As for Newt defining Obama – well, Newt hasn’t been shy about that. His goal is to paint Obama not just as incompetent but as unexpectedly radical – a man who posed as a moderate but governed like a hard-left ideologue. Newt has been impressively articulate on this. He may not cite Alinsky during the general election, but you can bet he’ll go after Obama on Obamacare, foreign policy spinelessness, and socialistic redistributionism. McCain hit on that theme last time, but only in the last two weeks – and by then, it was too late. Newt has already come up with the single catchiest title for Obama: The Food Stamp President. It works because not only is Obama putting people on food stamps, he’s ideologically committed to increasing the number of people on food stamps.

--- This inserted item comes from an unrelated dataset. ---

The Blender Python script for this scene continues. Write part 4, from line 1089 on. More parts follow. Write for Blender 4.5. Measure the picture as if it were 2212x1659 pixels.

This title sticks. But it won’t stick coming from Romney, who looks like he’s never met anybody on food stamps.
(2) Numbers. The Republican establishment constantly acts as though it must run the most moderate possible candidate in order to win. Candidates without clear vision, in this view, run the best. Once again, that’s wrong. Gallup shows that 40 percent of Americans consider themselves conservative; 35 percent of Americans consider themselves moderate; just 21 percent of Americans consider themselves liberal. That means that for a Republican to win convincingly, he need only win less than one out of three moderates and draw the entire conservative base.